Moscow morning

7am. Moscow. Midday at home and 4am at my other home, the home I’m going back to. Another hour until my connecting flight, a long hour stretching ahead staring at planes taxiing about in the darkness.

No internet because my Chinese SIM only works in China and my UK SIM hasn’t worked for 11 months (although I am hoping that it will work when I land) and you need to enter a phone number to access the wifi. Just me, the darkness outside and the overbright light inside. People keep talking to me in Russian, and I don’t even look that Russian anymore. I don’t think it’s a compliment.

I managed a few short sleeps on the ten hour flight between Shanghai and Moscow, mainly when I was watching films. Aeroflot’s film selection is pretty good but I went for films I’ve seen before – first Interstellar, which made me cry (and then sleep), and The Dark Knight – because I didn’t want to be challenged. I wish planes still showed Glee. I used to love spending 11 hours watching Glee.

During The Dark Knight, in the scene where Harvey Dent has his face half burnt off, a stewardess dropped a jug of coffee on my leg, so we had a surreal moment where I watched someone’s face on fire while my leg steamed itself, a woman dabbing at my leg with a wad of tissues, apologising in Russian. Welcome to Russia, have some third degree burns.

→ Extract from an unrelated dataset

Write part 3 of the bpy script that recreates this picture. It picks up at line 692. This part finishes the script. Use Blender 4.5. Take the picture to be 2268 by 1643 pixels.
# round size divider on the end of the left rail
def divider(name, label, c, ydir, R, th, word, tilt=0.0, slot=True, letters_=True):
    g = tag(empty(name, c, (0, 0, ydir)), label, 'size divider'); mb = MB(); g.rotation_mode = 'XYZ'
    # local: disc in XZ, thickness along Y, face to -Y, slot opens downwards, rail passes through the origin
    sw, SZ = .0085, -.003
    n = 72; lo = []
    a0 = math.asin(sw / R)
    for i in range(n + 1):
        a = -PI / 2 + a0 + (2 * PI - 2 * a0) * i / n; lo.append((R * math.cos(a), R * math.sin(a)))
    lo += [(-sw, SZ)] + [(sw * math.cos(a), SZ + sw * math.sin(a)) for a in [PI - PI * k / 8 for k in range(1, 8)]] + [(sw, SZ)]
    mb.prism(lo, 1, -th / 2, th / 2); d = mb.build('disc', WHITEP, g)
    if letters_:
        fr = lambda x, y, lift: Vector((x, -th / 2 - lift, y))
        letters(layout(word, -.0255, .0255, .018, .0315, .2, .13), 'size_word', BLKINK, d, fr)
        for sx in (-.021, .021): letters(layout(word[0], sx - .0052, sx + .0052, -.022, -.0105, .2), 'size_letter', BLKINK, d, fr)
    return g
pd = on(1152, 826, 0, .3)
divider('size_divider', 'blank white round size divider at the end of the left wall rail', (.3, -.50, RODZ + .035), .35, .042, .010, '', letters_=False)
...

I hate aisle seats, and my hatred was magnified by the couple beside me each getting up four times in the flight. At one point they must have been trying to wake me up and I must have been fighting it because I realised I was saying “nooooo, no more, sit down, I hate you”, to which they paid absolutely no mind and continued their hourly climbs over my reluctant lap.

About halfway through the flight I woke up feeling like I might throw up everywhere – that’ll be chips and a hot chocolate for dinner I suppose – and went to the bathroom. I thought about a short story I’d been working on with one of my writing students, a story about a girl on a flight who suddenly felt awful, went to the bathroom and shed several kilograms, then looked in the mirror and realised she’d gone back in time and spent the rest of the flight in a silent scream. Please no please no. I couldn’t brave looking in the mirror just in case, the story and Interstellar and feeling sick were too much for me and I eventually dragged myself back to my seat, where I for some reason stripped out of most of my clothes and attempted to get as foetal as possible – which is not all that comfortable when you’re in the aisle seat of economy class, you’re half naked and you have a middle aged chinese couple keen to use your sweating body as steeplejump practice.

I packed two days early and spent some time worrying that I’d forgotten something, then realised it was probably remembering to order vegetarian food for the flight. In the end I had a Cornetto and a bread roll. I can’t wait to get to Heathrow and spend my emergency tenner at M&S.